Xnu does not attempt to make the G5 behave like a G3 or G4 at OEA level- there is no reason to, it only bothers with UISA (most of the code in the emulate64.s class I posted above is actually about handling unaligned data- not because the G5 lacks hardware support for those instructions, the PowerPC can't access memory that isn't word aligned without throwing an exception- most systems therefor handles this by emulating the instructions when an unalignment exception occurs- this come at a performance penalty of course which is why NewPtr etc on Mac OS always returns (16 byte, if I remember right) aligned pointers- This is partially due to Altivec though so I would guess pre Mac OS 8.6 NewPtr probably returned 4 byte aligned pointers)

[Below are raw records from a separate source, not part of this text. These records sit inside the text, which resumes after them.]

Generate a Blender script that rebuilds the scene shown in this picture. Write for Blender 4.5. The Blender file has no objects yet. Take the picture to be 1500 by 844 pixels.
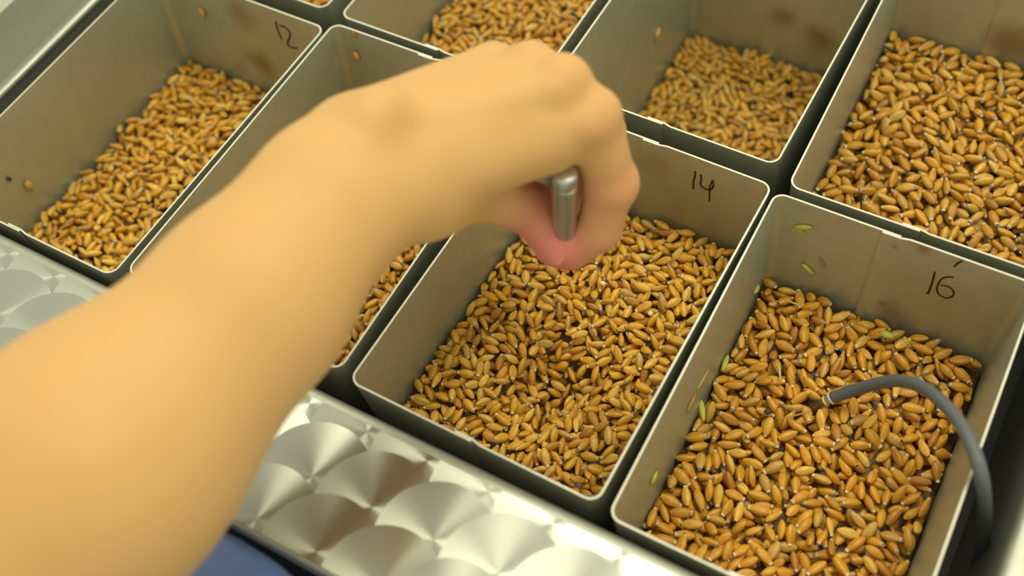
import bpy, bmesh, math, random
import numpy as np
from mathutils import Vector, Matrix

random.seed(7)
rng = np.random.default_rng(7)
SC = bpy.context.scene
C = SC.collection

# ------------------------------------------------------------------ camera
CAM_R = np.array([[0.8710297071, -0.3704298612, 0.3226282183],
                  [0.4851115021, 0.7519893766, -0.4462945305],
                  [-0.0772921718, 0.5452464538, 0.8347048729]])
CAM_P = np.array([0.186362478, -0.139594387, 0.388681257])
FPX = 1672.372
cam_d = bpy.data.cameras.new('camera')
cam = bpy.data.objects.new('camera', cam_d)
C.objects.link(cam)
M = Matrix([list(CAM_R[i]) + [CAM_P[i]] for i in range(3)] + [[0, 0, 0, 1]])
cam.matrix_world = M
cam_d.sensor_width = 36.0
cam_d.lens = FPX / 1500 * 36.0
cam_d.clip_start = 0.01
cam_d.dof.use_dof = True
cam_d.dof.focus_distance = 0.495
cam_d.dof.aperture_fstop = 5.0
SC.camera = cam

# ------------------------------------------------------------------ world, lamps, exposure
w = bpy.data.worlds.new('world')
SC.world = w
w.use_nodes = True
bg = w.node_tree.nodes['Background']
bg.inputs[0].default_value = (1.0, 0.97, 0.74, 1)
bg.inputs[1].default_value = 0.80


def lamp(name, loc, aim, sx, sy, power, col):
    d = bpy.data.lights.new(name, 'AREA')
    d.shape = 'RECTANGLE'
    d.size = sx
    d.size_y = sy
    d.energy = power
    d.color = col
    o = bpy.data.objects.new(name, d)
    C.objects.link(o)
    o.location = loc
    o.rotation_euler = (Vector(aim) - Vector(loc)).to_track_quat('-Z', 'Y').to_euler()
    return o


lamp('ceiling_lamp', (0.42, 0.50, 1.75), (0.05, 0.05, 0), 0.9, 0.7, 15, (1.0, 0.96, 0.70))
lamp('ceiling_lamp', (-0.75, 1.15, 1.8), (0.1, 0.05, 0), 0.7, 0.7, 11, (1.0, 0.96, 0.72))
SC.view_settings.view_transform = 'Standard'
SC.view_settings.look = 'None'
SC.view_settings.exposure = 0.0
SC.view_settings.gamma = 1.0
SC.view_settings.use_curve_mapping = False

# ------------------------------------------------------------------ helpers
U = 0.11                      # one bin width in metres


def ray_dir(px, py):
    return CAM_R @ np.array([(px - 750) / FPX, (422 - py) / FPX, -1.0])


def at_z(px, py, z):
    d = ray_dir(px, py)
    return CAM_P + d * ((z - CAM_P[2]) / d[2])


def at_depth(px, py, dist):
    return CAM_P + ray_dir(px, py) * dist


def project(P):
    q = (np.asarray(P) - CAM_P) @ CAM_R
    return 750 + FPX * q[..., 0] / -q[..., 2], 422 - FPX * q[..., 1] / -q[..., 2], -q[..., 2]


def link(name, me, mats, parent=None):
    o = bpy.data.objects.new(name, me)
    C.objects.link(o)
    for m in (mats if isinstance(mats, (list, tuple)) else [mats]):
        me.materials.append(m)
    if parent is not None:
        o.parent = parent
    return o


def tag(o, label=None, cat=None, group=None, kind=None):
    if label:
        o['label'] = label
    if cat:
        o['category'] = cat
    if group:
        o['group'] = group
    if kind:
        o['kind'] = kind
    return o


def empty(name, loc, rz=0.0):
    o = bpy.data.objects.new(name, None)
    o.empty_display_size = 0.02
    C.objects.link(o)
    o.location = loc
    o.rotation_euler = (0, 0, rz)
    return o


def mesh(name, V, F, smooth=True):
    me = bpy.data.meshes.new(name)
    me.from_pydata([tuple(map(float, v)) for v in V], [], [tuple(map(int, f)) for f in F])
    me.update()
    if smooth:
        me.shade_smooth()
    return me


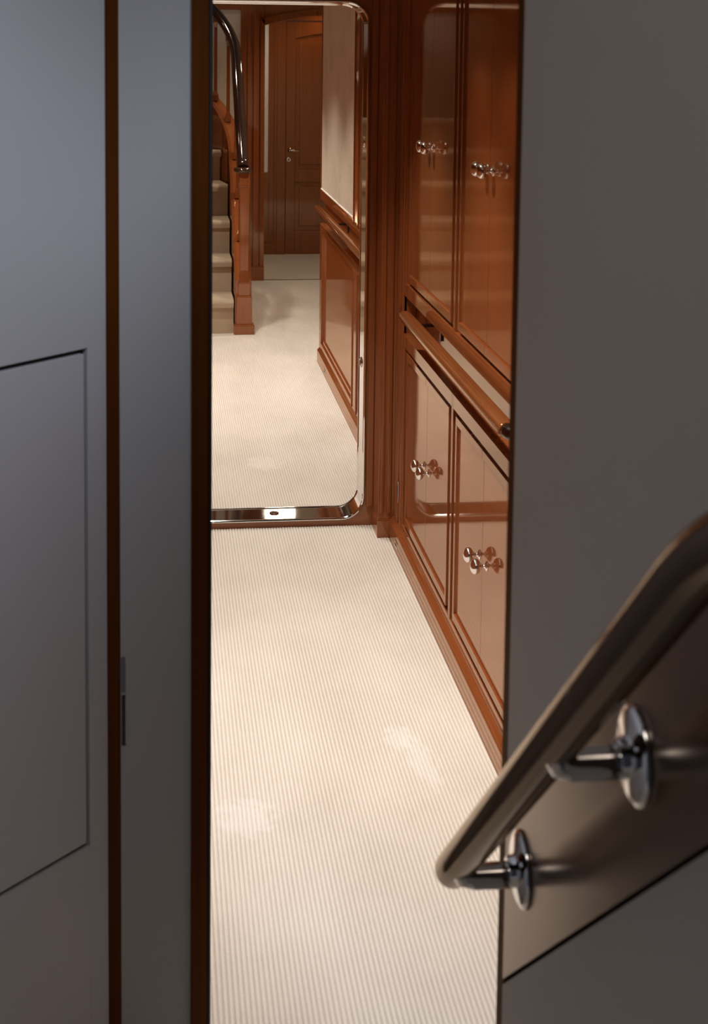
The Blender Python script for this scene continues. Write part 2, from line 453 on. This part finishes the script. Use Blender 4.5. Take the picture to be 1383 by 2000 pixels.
# ------------------------------------------------------------------ right wall beyond the bulkhead
YE = 9.20
w = thing('wall_far_right', (1.0, 7.65, 0), 'panelled right wall beyond the doorway with beige wallcovering above wood', 'wall', None, 'structure')
build('core', MB().box(1.0, 1.12, 6.104, YE, 0, CEIL), M['wood_y'], w)
f = MB()
for z0, z1 in ((.090, .124), (.815, .855), (1.005, 1.066), (2.20, CEIL)):
    f.box(XFF, 1.0, 6.104, YE, z0, z1)
for y0, y1 in ((6.104, 6.16), (7.37, 7.60), (9.10, YE)):
    f.box(XFF, 1.0, y0, y1, .124, .815)
for y0, y1 in ((6.104, 6.16), (7.37, 7.60), (YE-.012, YE)):
    f.box(XFF, 1.0, y0, y1, 1.066, 2.20)
for y in (7.40, 7.572):
    f.box(XFF-.005, XFF+.01, y-.007, y+.007, .10, .81).box(XFF-.005, XFF+.01, y-.007, y+.007, 1.04, 2.24)
build('face_frame', f, M['wood'], w, .0015)
for y0, y1 in ((6.16, 7.37), (7.60, 9.10)):
    p = MB().box(XFF+.0155, 1.0, y0, y1, .124, .815)
    for a in ((y0, y0+.02, .124, .815), (y1-.02, y1, .124, .815), (y0, y1, .124, .15), (y0, y1, .79, .815)):
        p.box(XFF+.008, XFF+.02, *a)
    build('wainscot_panel', p, M['wood'], w, .0008)
for y0, y1 in ((6.16, 7.37), (7.60, YE-.012)):
    o = build('wallcovering', MB().box(XFF+.006, 1.0, y0, y1, 1.066, 2.20), M['wallpaper'], w)
    highlight_bead = MB().box(XFF+.001, XFF+.007, y0, y1, 1.066, 1.072).box(XFF+.001, XFF+.007, y0, y0+.006, 1.066, 2.2)
    if y0 > 7: build('highlight_bead', highlight_bead, M['pale'], o)  # pale colour paints in the highlight along the panel edge
build('skirting', skirting(6.104, 9.165, BASEF, XFF), M['wood_y'], w)
grab_rail(.917, .985, 6.20, 8.86, 'wooden grab rail in the niche beyond the steel doorway', (8.05, 6.75), 1.0, False)
floor_slot(BASEF, 8.72, .032, 'tiny slotted fitting in the skirting board beyond the doorway')
mb = MB(); mb.box(2.1, 2.2, YE, 13.95, 0, CEIL+.1).box(1.0, 2.1, YE-.1, YE-.001, 0, 0.0001)
mb = MB(); mb.box(2.1, 2.2, YE, 13.95, 0, CEIL+.1).box(1.125, 2.1, YE-.10, YE, 0, CEIL)
struct('wall_side', mb, M['wallpaper'], 'beige wall of the wider hall hidden behind the far panelled wall', 'wall')
mb = MB(); mb.box(-.30, -.17, 6.104, 9.9, 0, CEIL).box(-.75, -.65, 9.9, 12.45, 0, 4.2).box(-.65, -.17, 9.85, 9.9, 0, 4.2)
struct('wall_left', mb, M['wood'], 'varnished wood left wall beyond the doorway, hidden beside the stairs', 'wall')

# ------------------------------------------------------------------ far wall with archway
YF = 12.38; AX0, AX1, AZ = .836, 1.80, 2.095
w = thing('wall_far', (.6, YF+.05, 0), 'far wood wall with an arched opening and a beige panel above the stairs', 'wall', None, 'structure')
n = 16; arch = [(AX0 + (AX1-AX0)*k/n, AZ + .085*math.sin(PI*k/n)) for k in range(n+1)]
f = MB()
f.box(AX1, 2.1, YF, YF+.10, 0, 2.4)
f.prism(arch + [(AX1, 2.4), (AX0, 2.4)], 'y', YF, YF+.10)
f.box(.64, AX0, YF, YF+.10, 0, 2.4)
f.box(-.65, .64, YF, YF+.10, 2.215, 2.33)
build('wood_facing', f, M['wood'], w, .002)
build('pilaster', MB().box(.695, .722, YF-.012, YF+.01, .0, 2.2).box(.745, .790, YF-.018, YF+.01, .11, 2.2), M['wood'], w, .003)
build('plinth', MB().box(.700, AX0+.002, YF-.03, YF+.02, 0, .118).box(.705, AX0, YF-.026, YF+.02, .118, .126), M['wood'], w, .003)
arch_o = [(AX0-.035 + (AX1-AX0+.07)*k/n, AZ+.05 + .085*math.sin(PI*k/n)) for k in range(n+1)]
ap = MB()
for k in range(n):
    ap.prism([arch[k], arch[k+1], arch_o[k+1], arch_o[k]], 'y', YF-.02, YF+.03)
ap.box(AX0-.035, AX0, YF-.02, YF+.03, .126, AZ+.05).box(AX1, AX1+.035, YF-.02, YF+.03, 0, AZ+.05)
build('arch_casing', ap, M['wood'], w, .002)
build('wallcovering', MB().box(-.65, .64, YF+.012, YF+.10, 1.02, 2.215), M['wallpaper'], w)
build('upper_wallcovering', MB().box(-.65, 2.1, YF+.012, YF+.10, 2.40, 4.2).box(-.65, .64, YF+.01, YF+.1, 2.33, 2.4), M['wallpaper'], w)
build('wainscot', MB().box(-.65, .64, YF+.004, YF+.10, 0, 1.02), M['wood'], w)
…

No that's not right, Classic can absolutely emulate instructions, to be able to emulate an instruction your software must be able to catch invalid instruction exceptions and get hold of the register state, Mac OS X certainly provides the facilities to do so- So does Mac OS 8.6+ as well for that matter- but you can of course not alter all registers in the representation,
I actually often used that when I wrote classic Mac OS apps, mainly for debug purposes- as you could do something like "sc" which would trigger the system call exception handler- once in the handler you could modify the single step bit of the represented MSR and return, this would trigger single step exceptions for each instruction Mac OS executed for that particular process (the exception handler was per process, not globally on the system). There for you could implement a simple software memory protection that you activated selectively around certain portions of the code you wanted to "sandbox"... but it was of course at a huge performance hit, but it was in my opinion better than crashing and potentially risk file system corruption or worse.
Yes I agree Classic is of little interest if you want to run Mac OS 9 natively on the G5. At least I can't come up with any particular area it would be worth investigating, drivers etc are as you say just delegated to OS X- possibly the only area that could be interesting as I see it is to see how it interfaced with the USB bus, cause classic allowed mac os 9 drivers to own USB devices as far as I remember.
Leopard would do fine as well, you don't have to focus blindly on Classic... Mac OS X binaries have the exact same problems/caveats when it comes to UISA as Classic did.
Yes drivers are a totally different beast and probably a much harder one at that... I still stand by that I believe OpenFirmware can be kept around to just have _something_ working/booting.